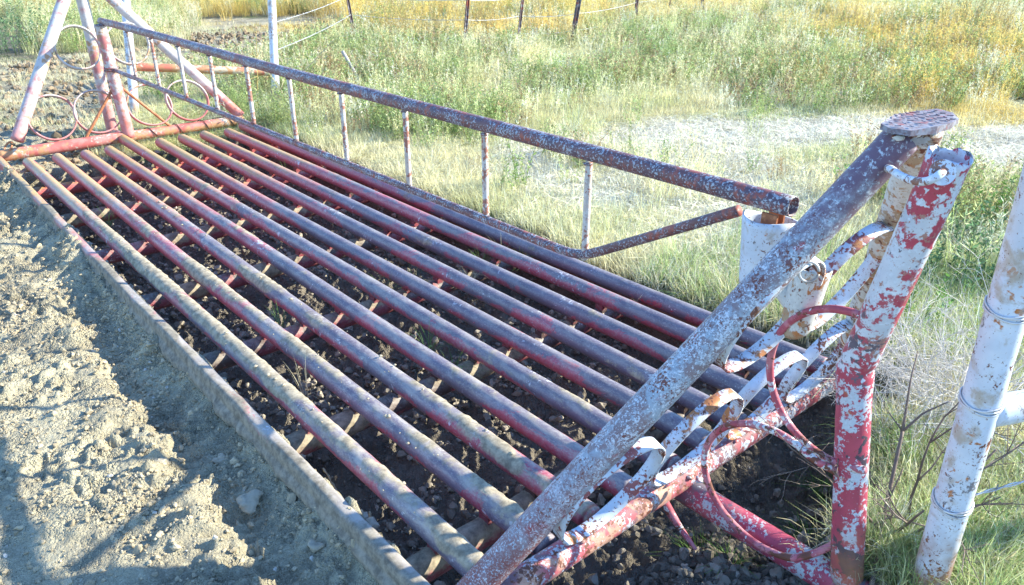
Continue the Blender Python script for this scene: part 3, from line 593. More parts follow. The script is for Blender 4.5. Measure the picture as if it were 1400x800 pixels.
# ------------------------------------------------------------------ pipe fence corners
def wraps(parent, c, ax, r, n, mat=None):
    ax = np.array(ax, float); ax /= np.linalg.norm(ax); a = np.array([1, 0, 0.]); a -= ax*a.dot(ax); a /= np.linalg.norm(a); b = np.cross(ax, a)
    t = np.linspace(0, 2*math.pi*n, 30*n); tilt = 0.18
    P = np.array(c)+a*(r*np.cos(t))[:, None]+b*(r*np.sin(t))[:, None]+ax*(0.006*t/6.28+0.012*np.sin(t+1)+0.003*np.sin(t*2.7))[:, None]
    return mesh_obj('wire_wrap', *tube(P, 0.0028, 6), M_wire, parent)
NP0, NP1 = np.array([2.065, 0.515, -0.1]), np.array([2.05, 0.525, 1.75])
nf = empty('fence_corner_post', (2.06, 0.51, 0), label='chalky white corner post with rust at its foot, right of the near wing', cat='fence post')
pipe('post', NP0, NP1, 0.0475, M_white, nf, seed=21, ns=32, step=0.02, rough=0.0006)
pipe('brace_rail', (2.08, 0.505, 0.60), (4.3, -0.60, 0.62), 0.042, M_white, nf, seed=22, ns=24)
for zz in (0.90, 0.632, 0.30):
    o = wraps(nf, NP0+(NP1-NP0)*((zz+0.1)/1.85), NP1-NP0, 0.051, 3)
cf = empty('far_fence_brace', (2.4, 9.1, 0), label='far pale pipe post pair joined by a horizontal orange pipe behind the far wing', cat='fence post')
pipe('post', (2.40, 9.08, -0.15), (2.74, 9.62, 1.5), 0.047, M_white, cf, seed=23, ns=18, label='left post, pale with rust')
pipe('post', (3.86, 8.72, -0.15), (4.22, 9.2, 1.45), 0.047, M_white, cf, seed=24, ns=18, label='right post, grey blue')
M_ochre = worn('ochre_red_pipe', (0.46, 0.25, 0.12), [((0.50, 0.15, 0.10), 0.4, 6, 0.5, 0.08), ((0.55, 0.48, 0.36), 0.3, 12, 0.5, 0.05)])
pipe('brace_rail', (2.55, 9.30, 0.42), (3.97, 8.85, 0.27), 0.045, M_ochre, cf, seed=25, ns=18)

# steel T posts and barbed wire across the meadow
TP = [((487, 62), (474, -10)), ((634, 72), (642, -30)), ((707, 64), (718, -30)), ((781, 60), (795, -20)), ((868, 39), (873, -25)), ((914, 25), (918, -20)), ((960, 22), (961, -20)), ((1013, 15), (1012, -25))]
LBT = ['grey steel post nearest the leaning stick', 'tall dark steel post left of the rust red one', 'rust red thin steel post in the meadow fence', 'thick grey weathered fence post leaning slightly right', 'dark steel post behind the pale weeds', 'thin brown post far along the fence', 'faint grey post far along the fence', 'farthest dark post at the top edge']
posts = []
for k, ((u, v), (u2, v2)) in enumerate(TP):
    b = gz(u, v, 0.0); dep = np.linalg.norm(b-CAM); z1 = 1.35
    tp = CAM+(RM @ np.array([u2-700, v2-400, FF])/FF)*((RM.T @ (b-CAM))[2]-0.25); tp = b+(tp-b)*(z1/max(0.3, tp[2])); tp[2] = z1
    gh = H(b[0], b[1]); B0 = b-(tp-b)*0.1; B0[2] = min(gh, 0)-0.1
    ax = (tp-B0)/np.linalg.norm(tp-B0); sx = np.cross(ax, [0.93, 0.37, 0]); sx /= np.linalg.norm(sx); sy = np.cross(ax, sx); mid = (B0+tp)/2; L = np.linalg.norm(tp-B0)
    s = (1.4, 1.5, 1.2, 2.2, 1.6, 1.4, 1.8, 2.2)[k]
    e = empty('fence_post', tuple(b), label=LBT[k], cat='fence post', group='steel posts of the meadow fence')
    mb = MB(); mb.add(*box(mid, 0.042*s, 0.009, L, (sx, sy, ax))); mb.add(*box(mid+sy*0.020, 0.010*s, 0.034, L, (sx, sy, ax))); mb.build('stake', M_tpost, e, smooth=False)
    mb = MB()
    for q in range(14): mb.add(*box(mid+ax*(L*(q/14-0.38))-sy*0.009, 0.012*s, 0.009, 0.012, (sx, sy, ax)))
    mb.build('notches', M_tpost, e, smooth=False, kind='stuff')
    posts.append((B0, ax, b))
h2b = np.array([3.9, 8.77, 0.0]); h2ax = np.array([0.21, 0.28, 1.0])
def strand(pts, r, barb, lab):
    out = []
    for a, b in zip(pts[:-1], pts[1:]):
        t = np.linspace(0, 1, 24)[:-1]; out.append(a+(b-a)*t[:, None]-np.array([0, 0, 1])*(0.03*4*t*(1-t))[:, None])
    out.append(pts[-1:]); P = np.concatenate(out); mb = MB(); mb.add(*tube(P, r, 5))
    D = resample(P, barb)
    for q, p in enumerate(D[1:-1]):
        d1 = np.array([math.cos(q), 0.3, math.sin(q)])*0.014; d2 = np.array([0.3, math.sin(q*2), math.cos(q*2)])*0.014
        mb.add(*tube(np.array([p-d1, p+d1]), r*0.7, 3)); mb.add(*tube(np.array([p-d2, p+d2]), r*0.7, 3))
    return tag(mb.build('barbed_wire', M_wire), lab, 'wire')
for z, lab in ((1.13, 'top barbed wire of the meadow fence'), (0.80, 'second barbed wire from the top of the meadow fence'), (0.50, 'third barbed wire from the top of the meadow fence'), (0.22, 'lowest barbed wire of the meadow fence')):
    pts = [h2b+h2ax*z]+[b+(ax/ax[2])*z*0.97 for B0, ax, b in posts]; strand(np.array(pts), 0.0040, 0.16, lab)
for z, lab, e in ((0.92, 'barbed wire at the white corner post, uppermost of three', (6.0, -1.3, 1.0)), (0.64, 'barbed wire at the white corner post, just above the brace pipe', (6.0, -1.5, 0.75)), (0.31, 'barbed wire at the white corner post, below the brace pipe', (6.0, -1.2, 0.45))):
    P = np.array([(2.10, 0.50, z), e]); t = np.linspace(0, 1, 300); Q = P[0]+(P[1]-P[0])*t[:, None]; Q += np.stack([0*t, 0.003*np.sin(t*180), 0.003*np.cos(t*180)], 1); mb = MB(); mb.add(*tube(Q, 0.0022, 6))
    Q2 = P[0]+(P[1]-P[0])*t[:, None]-np.stack([0*t, 0.003*np.sin(t*180), 0.003*np.cos(t*180)], 1); mb.add(*tube(Q2, 0.0022, 6))
    for q, p in enumerate(resample(P, 0.11)[1:-1]):
        for w in (1, -1):
            d = np.array([0.2, math.sin(q*2.1)*w, math.cos(q*2.1)])*0.014; mb.add(*tube(np.array([p-d, p+d]), 0.0018, 4))
    tag(mb.build('barbed_wire', M_wire), lab, 'wire')

# ------------------------------------------------------------------ vegetation builders
def blade(mb, bv, p, ang, L, w, lean, curl, segs=3, rs=RNG):
    d = np.array([math.cos(ang), math.sin(ang), 0.]); s = np.array([-d[1], d[0], 0.]); V = []
    for i in range(segs+1):
        t = i/segs; x = L*(lean*t+curl*t*t); z = L*t*math.sqrt(max(0.05, 1-min(0.95, (lean+curl*t)**2*0.8))); c = p+d*x+np.array([0, 0, z])
        ww = w*(1-t)**0.7
        if i < segs: V += [c-s*ww/2, c+s*ww/2]
        else: V.append(c)
    F = [[2*i, 2*i+1, 2*i+3, 2*i+2] for i in range(segs-1)]+[[2*segs-2, 2*segs-1, 2*segs]]
    mb.add(V, F); bv += list(0.10+0.75*rs.random()+0.15*(np.arange(len(V))/len(V)))
def leaf(mb, bv, p, d, L, w, val):
    d = d/np.linalg.norm(d); s = np.cross(d, RNG.normal(size=3)); s /= np.linalg.norm(s)
    mb.add([p, p+d*L*.45+s*w/2, p+d*L, p+d*L*.45-s*w/2], [[0, 1, 2, 3]]); bv += [val]*4
def stem(mb, bv, P, r0, r1, val, ns=4):
    V, F = tube(P, np.linspace(r0, r1, len(P)), ns); mb.add(V, F); bv += [val]*len(V)
def done(mb, bv, name, mat, parent=None, link=True, **k):
    o = mesh_obj(name, mb.verts(), mb.F, mat, parent, link=link, **k); add_attr(o, 'bv', bv); return o
def tuft_mesh(n, R, L0, L1, w, lean=0.35, curl=0.4, segs=3):
    mb = MB(); bv = []
    for i in range(n):
        a = RNG.random()*6.28; rr = R*math.sqrt(RNG.random()); p = np.array([rr*math.cos(a), rr*math.sin(a), -0.005])
        blade(mb, bv, p, a+RNG.normal()*0.8, L0+(L1-L0)*RNG.random(), w*(.7+.6*RNG.random()), lean*RNG.random()*1.4, curl*RNG.random()*1.5, segs)
    return mb, bv
def stalk_mesh(n, R, Hh, w, heads=True):
    mb = MB(); bv = []
    for i in range(n):
        a = RNG.random()*6.28; rr = R*math.sqrt(RNG.random()); L = Hh*(.6+.5*RNG.random()); ln = RNG.normal(size=2)*0.16
        p = np.array([rr*math.cos(a), rr*math.sin(a), 0]); t = np.linspace(0, 1, 5)[:, None]
        P = p+np.concatenate([ln[0]*L*t**1.6, ln[1]*L*t**1.6, L*t], 1); v = .4+.5*RNG.random(); stem(mb, bv, P, w, w*.5, v, 3)
        if heads:
            for q in range(9):
                u = .6+.4*RNG.random(); pp = p+np.array([ln[0]*L*u**1.6, ln[1]*L*u**1.6, L*u]); d = RNG.normal(size=3); d[2] = abs(d[2])+.4; leaf(mb, bv, pp, d, .02+.03*RNG.random(), .006, .35+.6*RNG.random())
    return mb, bv
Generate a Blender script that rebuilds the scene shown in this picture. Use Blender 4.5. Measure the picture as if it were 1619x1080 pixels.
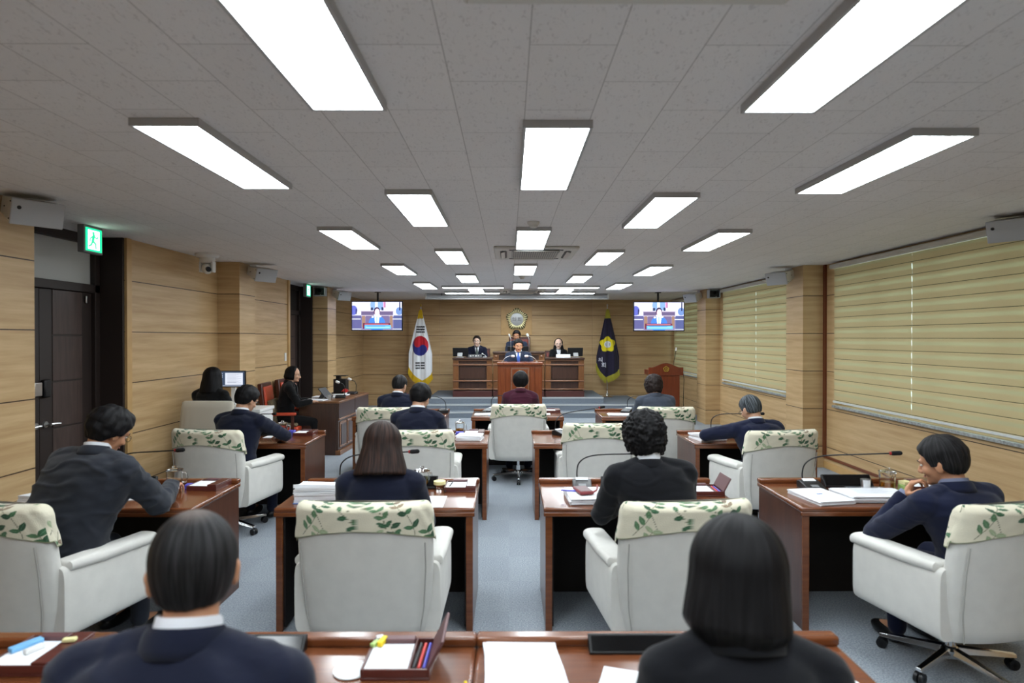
import bpy, bmesh, math, random
import numpy as np
from mathutils import Vector, Matrix, noise as mnoise
R = math.radians
PI = math.pi
random.seed(7)
for _o in list(bpy.data.objects):
    bpy.data.objects.remove(_o)
scene = bpy.context.scene
COL = scene.collection

# ------------------------------------------------------------------ camera, world, exposure
FPX = 970.0                                   # focal length in pixels of a 1619 px wide frame
cam_d = bpy.data.cameras.new('camera')
cam_d.sensor_width = 36.0
cam_d.lens = FPX / 1619.0 * 36.0
cam_d.clip_start = 0.05
cam_d.dof.use_dof = True
cam_d.dof.focus_distance = 10.0
cam_d.dof.aperture_fstop = 2.6
cam = bpy.data.objects.new('camera', cam_d)
COL.objects.link(cam)
CAMZ = 1.79
cam.location = (0, 0, CAMZ)
cam.rotation_euler = (R(90) - math.atan(6 / FPX), 0, -math.atan(4.5 / FPX))
scene.camera = cam
scene.view_settings.view_transform = 'Standard'
scene.view_settings.look = 'None'
scene.view_settings.gamma = 1
scene.view_settings.use_curve_mapping = False
scene.view_settings.exposure = 1.12
PANEL = 9.0                                   # emission of the ceiling light panels
DAY = 1.15                                     # daylight outside the windows
world = bpy.data.worlds.new('world')
scene.world = world
world.use_nodes = True
world.node_tree.nodes['Background'].inputs[0].default_value = (0.78, 0.94, 0.90, 1)
world.node_tree.nodes['Background'].inputs[1].default_value = DAY

# ------------------------------------------------------------------ colours and materials
def lin(c):
    c = c / 255.0
    return c / 12.92 if c <= 0.04045 else ((c + 0.055) / 1.055) ** 2.4
def S(r, g, b):
    return (lin(r), lin(g), lin(b), 1.0)

def mat(name, color, rough=0.5, metal=0.0, bump=0.0, bscale=200.0, coat=0.0, vary=0.0, vscale=8.0,
        stretch=(1, 1, 1), sheen=0.0, trans=0.0, ior=1.45, emit=None, estr=0.0, spec=0.5, alpha=1.0):
    m = bpy.data.materials.new(name)
    m.use_nodes = True
    nt = m.node_tree
    b = nt.nodes['Principled BSDF']
    b.inputs['Base Color'].default_value = color
    b.inputs['Roughness'].default_value = rough
    b.inputs['Metallic'].default_value = metal
    b.inputs['Coat Weight'].default_value = coat
    b.inputs['Coat Roughness'].default_value = 0.12
    b.inputs['Sheen Weight'].default_value = sheen
    b.inputs['Transmission Weight'].default_value = trans
    b.inputs['IOR'].default_value = ior
    b.inputs['Specular IOR Level'].default_value = spec
    if emit:
        b.inputs['Emission Color'].default_value = emit
        b.inputs['Emission Strength'].default_value = estr
    tc = nt.nodes.new('ShaderNodeTexCoord')
    mp = nt.nodes.new('ShaderNodeMapping')
    mp.inputs['Scale'].default_value = stretch
    nt.links.new(tc.outputs['Object'], mp.inputs[0])
    if vary > 0:
        n = nt.nodes.new('ShaderNodeTexNoise')
        n.inputs['Scale'].default_value = vscale
        n.inputs['Detail'].default_value = 4
        nt.links.new(mp.outputs[0], n.inputs['Vector'])
        r = nt.nodes.new('ShaderNodeValToRGB')
        r.color_ramp.elements[0].position = 0.3
        r.color_ramp.elements[1].position = 0.7
        r.color_ramp.elements[0].color = tuple(max(0, c * (1 - vary)) for c in color[:3]) + (1,)
        r.color_ramp.elements[1].color = tuple(min(1, c * (1 + vary)) for c in color[:3]) + (1,)
        nt.links.new(n.outputs['Fac'], r.inputs[0])
        nt.links.new(r.outputs[0], b.inputs['Base Color'])
    if bump > 0:
        n2 = nt.nodes.new('ShaderNodeTexNoise')
        n2.inputs['Scale'].default_value = bscale
        n2.inputs['Detail'].default_value = 3
        nt.links.new(mp.outputs[0], n2.inputs['Vector'])
        bp = nt.nodes.new('ShaderNodeBump')
        bp.inputs['Strength'].default_value = bump
        bp.inputs['Distance'].default_value = 0.004
        nt.links.new(n2.outputs['Fac'], bp.inputs['Height'])
        nt.links.new(bp.outputs[0], b.inputs['Normal'])
    return m

def attr_mat(name, rough=0.8, bump=0.0, emis=0.0, sheen=0.0, bscale=300):
    m = mat(name, (0.5, 0.5, 0.5, 1), rough=rough, bump=bump, bscale=bscale, sheen=sheen)
    nt = m.node_tree
    a = nt.nodes.new('ShaderNodeAttribute')
    a.attribute_name = 'Col'
    b = nt.nodes['Principled BSDF']
    if emis > 0:
        b.inputs['Base Color'].default_value = (0.01, 0.01, 0.01, 1)
        nt.links.new(a.outputs['Color'], b.inputs['Emission Color'])
        b.inputs['Emission Strength'].default_value = emis
    else:
        nt.links.new(a.outputs['Color'], b.inputs['Base Color'])
    return m

def node(nt, t, **kw):
    n = nt.nodes.new(t)
    for k, v in kw.items():
        setattr(n, k, v)
    return n
def math_n(nt, op, a, b=None):
    n = nt.nodes.new('ShaderNodeMath'); n.operation = op
    for i, v in enumerate((a, b)):
        if v is None: continue
        if isinstance(v, (int, float)): n.inputs[i].default_value = v
        else: nt.links.new(v, n.inputs[i])
    return n.outputs[0]

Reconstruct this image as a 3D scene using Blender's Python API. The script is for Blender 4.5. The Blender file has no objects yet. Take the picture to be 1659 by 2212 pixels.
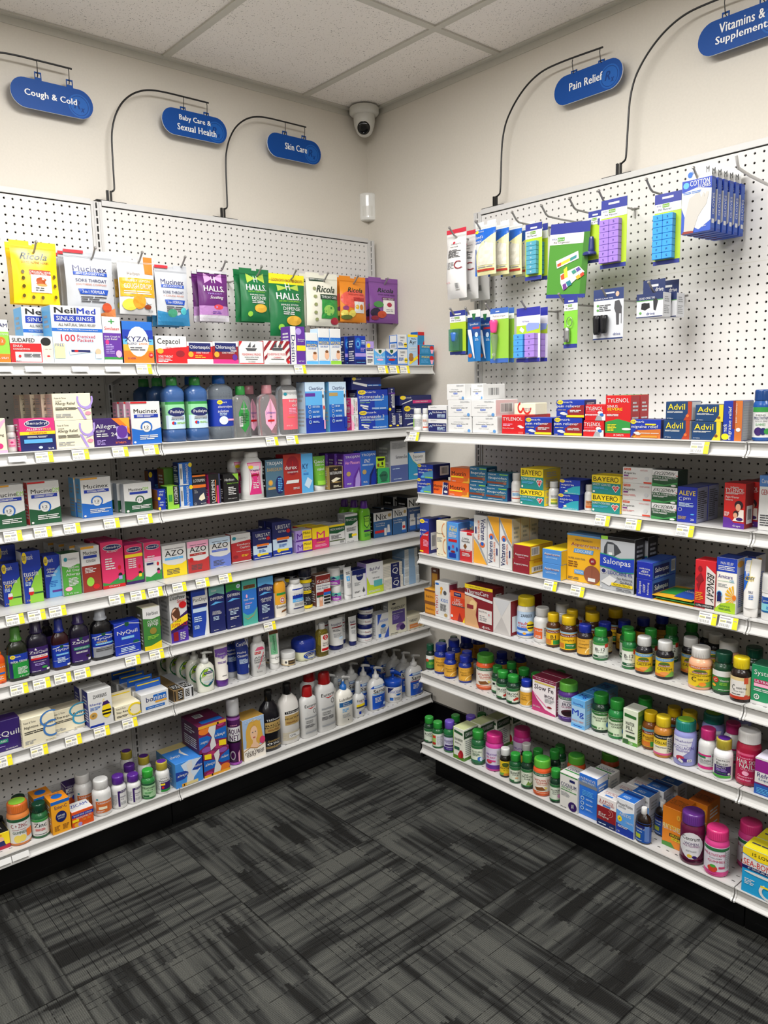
import bpy, math, random
from mathutils import Vector, Matrix
random.seed(7)
C = bpy.context.scene.collection
PI = math.pi
# ---------------------------------------------------------------- camera
cd = bpy.data.cameras.new('camera'); cam = bpy.data.objects.new('camera', cd); C.objects.link(cam)
cd.sensor_fit = 'HORIZONTAL'; cd.sensor_width = 36.0; cd.lens = 36.401; cd.clip_start = .02
cam.matrix_world = Matrix([[0.75231, 0.117982, -0.648159, -2.35358], [-0.658394, 0.099711, -0.746039, -2.76737], [-0.02339, 0.987997, 0.152692, 1.50267], [0, 0, 0, 1]])
sc = bpy.context.scene; sc.camera = cam
# ---------------------------------------------------------------- world and exposure
w = bpy.data.worlds.new('world'); sc.world = w; w.use_nodes = True
w.node_tree.nodes['Background'].inputs[0].default_value = (.9, .95, 1, 1)
w.node_tree.nodes['Background'].inputs[1].default_value = .05
sc.view_settings.view_transform = 'Standard'; sc.view_settings.look = 'None'
sc.view_settings.gamma = 1.0; sc.view_settings.use_curve_mapping = False
sc.view_settings.exposure = 0.74
LAMP = 15.0                                    # strength of each troffer lens
TROFFERS = [(-1.255, -1.38), (-3.085, -1.38), (-1.255, -3.82), (-3.085, -3.82)]
LAMP_COL = (1.0, .985, .965)
HC = 2.7096                                    # ceiling height
X0, Y0 = -4.45, -5.1                           # far corner of the room
# ---------------------------------------------------------------- materials
def lin(h):
    h = h.lstrip('#')
    return tuple(((c/12.92) if c <= .04045 else ((c+.055)/1.055)**2.4) for c in (int(h[i:i+2], 16)/255 for i in (0, 2, 4)))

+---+

* WHAT YOU HAVE TO DO *
Skip all pictures. Write out only the lines from the one containing "Reconstruct this image" to the end of the listing above, inclusive, exactly as given.

* SOLUTION TO THIS TASK *
Reconstruct this image as a 3D scene using Blender's Python API. The script is for Blender 4.5. The Blender file has no objects yet. Take the picture to be 1659 by 2212 pixels.
import bpy, math, random
from mathutils import Vector, Matrix
random.seed(7)
C = bpy.context.scene.collection
PI = math.pi
# ---------------------------------------------------------------- camera
cd = bpy.data.cameras.new('camera'); cam = bpy.data.objects.new('camera', cd); C.objects.link(cam)
cd.sensor_fit = 'HORIZONTAL'; cd.sensor_width = 36.0; cd.lens = 36.401; cd.clip_start = .02
cam.matrix_world = Matrix([[0.75231, 0.117982, -0.648159, -2.35358], [-0.658394, 0.099711, -0.746039, -2.76737], [-0.02339, 0.987997, 0.152692, 1.50267], [0, 0, 0, 1]])
sc = bpy.context.scene; sc.camera = cam
# ---------------------------------------------------------------- world and exposure
w = bpy.data.worlds.new('world'); sc.world = w; w.use_nodes = True
w.node_tree.nodes['Background'].inputs[0].default_value = (.9, .95, 1, 1)
w.node_tree.nodes['Background'].inputs[1].default_value = .05
sc.view_settings.view_transform = 'Standard'; sc.view_settings.look = 'None'
sc.view_settings.gamma = 1.0; sc.view_settings.use_curve_mapping = False
sc.view_settings.exposure = 0.74
LAMP = 15.0                                    # strength of each troffer lens
TROFFERS = [(-1.255, -1.38), (-3.085, -1.38), (-1.255, -3.82), (-3.085, -3.82)]
LAMP_COL = (1.0, .985, .965)
HC = 2.7096                                    # ceiling height
X0, Y0 = -4.45, -5.1                           # far corner of the room
# ---------------------------------------------------------------- materials
def lin(h):
    h = h.lstrip('#')
    return tuple(((c/12.92) if c <= .04045 else ((c+.055)/1.055)**2.4) for c in (int(h[i:i+2], 16)/255 for i in (0, 2, 4)))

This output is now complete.